France will be one of the co-sponsors of a draft UN resolution on Srebrenica, the Srebrenica Memorial Center announced on April 12, a move that would establish a day marking the massacre of thousands of Bosnian Muslim men by Bosnian Serb forces in 1995.
The news, announced by the Srebrenica Memorial Center but has yet to be confirmed by France, came after the Voice of America (VOA) earlier this week reported that several UN member states are working on a draft resolution that would declare July 11 as the International Day of the Remembrance of the Genocide committed in Srebrenica in 1995.
The draft resolution is to be presented on April 17 at a closed-doors meeting at the UN, VOA reported citing unofficial sources.
The draft resolution, seen by RFE/RL, calls for the condemnation of any denial of the genocide in Srebrenica and encourages UN members to establish educational programs to prevent future manifestations of revisionism and genocide.
The move has been opposed by Milorad Dodik, the Russia-friendly leader of Bosnia-Herzegovina's ethnic Serb entity, Republika Srpska, who threatened that if the resolution is adopted, "Republika Srpska will withdraw from the decision-making process in Bosnia."
Dodik, who has been sanctioned by the United States and Britain over his efforts to undermine the Dayton peace accords that ended the Balkan country's war in 1995, has reiterated his denial of the Srebrenica genocide.
The International Criminal Tribunal for the former Yugoslavia (ICTY) in 2008 ruled that the killing of some 8,000 Bosnian Muslim men and boys by ethnic Serb forces in July 1995 during the bloody breakup of the former Yugoslavia was genocide.
The final text of the resolution is still in the works, and all 193 UN member countries will have their say on the document at the UN General Assembly early next month.

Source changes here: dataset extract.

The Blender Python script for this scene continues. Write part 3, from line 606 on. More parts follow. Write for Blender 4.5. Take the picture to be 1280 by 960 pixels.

So far, more than 50 individuals have been sentenced to some 700 years in prison for their roles in the Srebrenica genocide.
Radovan Karadzic, the first president (1992-1995) of Republika Srpska, one of the two entities that make up Bosnia, was sentenced to life in prison by ICTY for the Srebrenica genocide and crimes against humanity. Ratko Mladic, the Bosnian Serbs' military commander was also sentenced to life by the same court for his role in the genocide.
The initiators of the resolution are Germany and Rwanda, but as VOA has reported citing unofficial sources, the United States, Albania, Finland, New Zealand, Turkey, and other countries are also participating in the drafting of the text.